Po 4 latach Mrozu powraca jako ukształtowany artysta, który pokazuje, że wciąż ma talent do pisania chwytliwych piosenek. Nowa płyta to świetnie brzmiąca eklektyczna kompilacja, pełna różnego rodzaju emocjonalnych zwrotów akcji, także dla bardziej wymagającego słuchacza. Na albumie pojawia się dużo energetycznych utworów, idealnie sprawdzających się na imprezach i koncertach, znajdziemy na nim również piosenki bardziej refleksyjne.

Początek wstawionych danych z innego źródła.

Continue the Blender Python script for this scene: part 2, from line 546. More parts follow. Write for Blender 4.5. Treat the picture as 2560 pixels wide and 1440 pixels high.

Wyraźnie wyczuwalna jest inspiracja dobrymi starymi brzmieniami r'n'b w stylu motown, usłyszymy także bardziej współczesne, zahaczające o klimat brytyjski produkcje, które okraszone zostały żywymi instrumentami. Wsparcie zespołu Mroza jest znakomicie wyczuwalne w nagraniach, co zdecydowanie uwydatni się czasie trasy koncertowej. Na nowym krążku Mrozu brzmi bardziej dojrzale i pewnie, a wokalnie udziela się również Tomson z Afromental oraz raper Frenchy. Większość utworów Mrozu wyprodukował razem z producentem znanym jako Dryskull, za mix i mastering płyty ponownie odpowiedzialny jest Marcin Bors, który znakomicie odnajduje się w vintage'owym brzmieniu. "Rollercoaster" to album dający sporą dawkę pozytywnego przekazu, zapewniający pełną rozrywki muzyczna przejażdżkę.
Płyta spotkała się z pozytywnym przyjęciem fanów jak również krytyków co nie często idzie w parze. Pochodza z niej takie hity jak: "Rollercoaster", "1000 metrów nad ziemią", "Jak nie my to kto" czy wykonany wspólnie z chórem Sound n' Grace "Nic do stracenia".